** begin **

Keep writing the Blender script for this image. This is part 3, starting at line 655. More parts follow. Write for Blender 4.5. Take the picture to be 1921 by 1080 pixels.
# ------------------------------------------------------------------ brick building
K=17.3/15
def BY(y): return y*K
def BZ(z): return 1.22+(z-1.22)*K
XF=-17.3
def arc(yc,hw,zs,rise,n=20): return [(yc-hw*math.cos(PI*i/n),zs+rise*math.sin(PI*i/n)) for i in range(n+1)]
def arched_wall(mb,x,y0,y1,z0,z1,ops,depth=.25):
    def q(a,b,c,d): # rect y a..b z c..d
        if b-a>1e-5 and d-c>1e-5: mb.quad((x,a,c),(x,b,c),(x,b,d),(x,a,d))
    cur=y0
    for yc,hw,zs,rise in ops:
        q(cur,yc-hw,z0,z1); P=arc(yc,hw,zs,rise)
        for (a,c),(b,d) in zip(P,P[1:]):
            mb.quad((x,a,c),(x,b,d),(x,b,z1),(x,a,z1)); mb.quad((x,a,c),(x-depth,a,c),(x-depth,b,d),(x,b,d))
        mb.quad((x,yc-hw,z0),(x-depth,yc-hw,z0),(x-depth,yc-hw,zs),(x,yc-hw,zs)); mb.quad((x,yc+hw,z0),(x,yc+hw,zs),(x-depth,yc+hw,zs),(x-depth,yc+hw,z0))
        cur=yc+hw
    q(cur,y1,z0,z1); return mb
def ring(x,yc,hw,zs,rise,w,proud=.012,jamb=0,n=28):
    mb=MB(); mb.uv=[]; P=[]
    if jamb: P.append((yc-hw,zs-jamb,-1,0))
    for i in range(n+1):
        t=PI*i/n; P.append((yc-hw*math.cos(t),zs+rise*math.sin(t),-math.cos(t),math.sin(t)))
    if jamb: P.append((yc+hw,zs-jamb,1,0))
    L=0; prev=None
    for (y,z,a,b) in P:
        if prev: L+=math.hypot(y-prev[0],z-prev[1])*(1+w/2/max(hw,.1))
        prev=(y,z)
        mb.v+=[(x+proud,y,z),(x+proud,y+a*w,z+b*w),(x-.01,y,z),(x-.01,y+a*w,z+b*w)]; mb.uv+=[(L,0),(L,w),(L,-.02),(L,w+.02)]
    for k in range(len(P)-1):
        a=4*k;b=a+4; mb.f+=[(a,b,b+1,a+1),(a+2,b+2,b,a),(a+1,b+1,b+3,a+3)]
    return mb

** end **

YOUR INSTRUCTIONS: Show the data once more, exactly as it was written.

SOLUTION BELOW:
Keep writing the Blender script for this image. This is part 3, starting at line 655. More parts follow. Write for Blender 4.5. Take the picture to be 1921 by 1080 pixels.
# ------------------------------------------------------------------ brick building
K=17.3/15
def BY(y): return y*K
def BZ(z): return 1.22+(z-1.22)*K
XF=-17.3
def arc(yc,hw,zs,rise,n=20): return [(yc-hw*math.cos(PI*i/n),zs+rise*math.sin(PI*i/n)) for i in range(n+1)]
def arched_wall(mb,x,y0,y1,z0,z1,ops,depth=.25):
    def q(a,b,c,d): # rect y a..b z c..d
        if b-a>1e-5 and d-c>1e-5: mb.quad((x,a,c),(x,b,c),(x,b,d),(x,a,d))
    cur=y0
    for yc,hw,zs,rise in ops:
        q(cur,yc-hw,z0,z1); P=arc(yc,hw,zs,rise)
        for (a,c),(b,d) in zip(P,P[1:]):
            mb.quad((x,a,c),(x,b,d),(x,b,z1),(x,a,z1)); mb.quad((x,a,c),(x-depth,a,c),(x-depth,b,d),(x,b,d))
        mb.quad((x,yc-hw,z0),(x-depth,yc-hw,z0),(x-depth,yc-hw,zs),(x,yc-hw,zs)); mb.quad((x,yc+hw,z0),(x,yc+hw,zs),(x-depth,yc+hw,zs),(x-depth,yc+hw,z0))
        cur=yc+hw
    q(cur,y1,z0,z1); return mb
def ring(x,yc,hw,zs,rise,w,proud=.012,jamb=0,n=28):
    mb=MB(); mb.uv=[]; P=[]
    if jamb: P.append((yc-hw,zs-jamb,-1,0))
    for i in range(n+1):
        t=PI*i/n; P.append((yc-hw*math.cos(t),zs+rise*math.sin(t),-math.cos(t),math.sin(t)))
    if jamb: P.append((yc+hw,zs-jamb,1,0))
    L=0; prev=None
    for (y,z,a,b) in P:
        if prev: L+=math.hypot(y-prev[0],z-prev[1])*(1+w/2/max(hw,.1))
        prev=(y,z)
        mb.v+=[(x+proud,y,z),(x+proud,y+a*w,z+b*w),(x-.01,y,z),(x-.01,y+a*w,z+b*w)]; mb.uv+=[(L,0),(L,w),(L,-.02),(L,w+.02)]
    for k in range(len(P)-1):
        a=4*k;b=a+4; mb.f+=[(a,b,b+1,a+1),(a+2,b+2,b,a),(a+1,b+1,b+3,a+3)]
    return mb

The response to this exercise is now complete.